Diet Delight canned fruits arrived on the scene to create a healthier "dietetic" (their word, not ours) version of canned fruits to use in recipes and snacks for weight-watchers and calorie-counters. The brand offered apricots, peaches, fruit cocktail, cherries, and pears — basically every canned fruit you'd need for a stocked pantry — at only half the calories of the standard canned fruit of the era. Diet Delight even offered some vegetables, including spinach and asparagus. How diet asparagus or diet spinach is even possible is beyond us — but hey, it probably convinced people to eat more greens, so for that we applaud you, Diet Delight.

Koogle

Peanut butter is an absolute necessity come snack time — apple slices with peanut butter, anyone? — and lunch time, when the middle of the week calls for a classic PB and J to shake up the ham sandwich routine. Just like it is today, peanut butter was found among plenty of old-school '70s snacks, but not just any peanut butter. A sugary, kid-friendly spread known as Koogle dominated as the ultimate '70s peanut butter spread, although whether or not it was actually peanut butter was debatable.

Koogle was far from your garden-variety peanut butter. It came in different flavors — including cinnamon, chocolate, banana, and vanilla — and you better believe it was chock full of artificial ingredients. It had an iconic slick texture that kids loved, especially since it didn't stick to the roof of your mouth in the obnoxious way that real peanut butter often does.

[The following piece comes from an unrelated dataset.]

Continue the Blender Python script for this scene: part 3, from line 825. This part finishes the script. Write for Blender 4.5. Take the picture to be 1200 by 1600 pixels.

Koogle was introduced in the early '70s by snack giant Kraft, and by the middle of the decade, parents were starting to turn their backs on sweet, unassuming Koogle. Consumer Reports warned parents to steer clear of this peanut butter imposter, arguing that it didn't contain enough actual nuts to legally be classified as peanut butter. It also contained a shocking amount of sodium and enough sugar to rival an ice cream sundae, so by the end of the decade, Koogle was nothing but a distant, googly-eyed memory.